Thursday 3 January 2013

China: the country that can copy anything

We seem to talk about China quite a bit on this blog (see Ben's report on Apple here and my post on China's new copyright registration system here): the economic boom which it has been enjoying for the last decade, coupled with its "get rich now, fix problems later" attitude means that the country has widely-publicised problems with copyright infringement. The latest example being wholesale copying of an as yet uncompleted building, the Wangjing SOHO in Beijing.

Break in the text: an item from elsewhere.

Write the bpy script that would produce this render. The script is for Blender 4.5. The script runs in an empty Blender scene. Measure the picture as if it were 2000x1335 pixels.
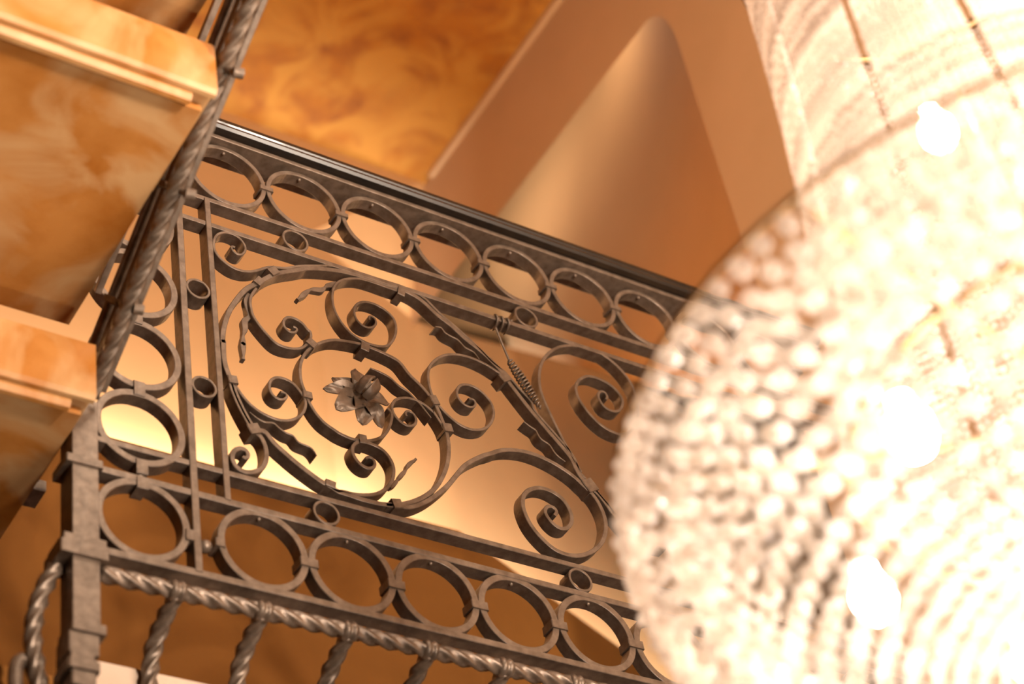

An example of Zaha Hadid's designs
© Associated Fabrication
The SOHO building comprises three curving towers. It was designed by the Iraqi-British architect, Dame Zaha Hadid, who recently designed the Aquatics Centre for the London Olympics and who no fewer than  11 current projects in China. The SOHO towers are currently under construction, yet a group of pirate architects and construction teams is already building a copy of the towers in Chongqing , in southern China. Embarrassingly, the pirates look set to complete their building before the original is finished.
According to the German newspaper Der Spiegel, Yet You Yunting, a Shanghai-based lawyer has said that China's copyright law includes protection for works of architecture and that "SOHO could have a good chance of winning litigation in this case." However he says that "even if the judge rules in favor of SOHO, the court will not force the defendant to pull the building down. But it could order the payment of compensation."

Zaha Hadid is said to have a philosophical stance on the copying of her designs: If future generations of these cloned buildings display innovative mutations, "that could be quite exciting." I wonder if the financial backers of the Wangjing SOHO project feel the same way?
You can see a picture of the Wangjing SOHO towers here.

1 comment:

Andy J said...

This strikes me as another instance of the idea prevailing over the expression as the basis of a claim of infringement. It's hard to tell from the artist's impressions but really the buildings, whilst similar, aren't copies either in their height or their envelope shape. Curved buildings are hardly a novel architectural concept. Indeed one might think these Chinese structures are just pregnant versions of the Swiss Re building (the Gherkin) or City Hall in London. It will be interesting to see how this story is resolved.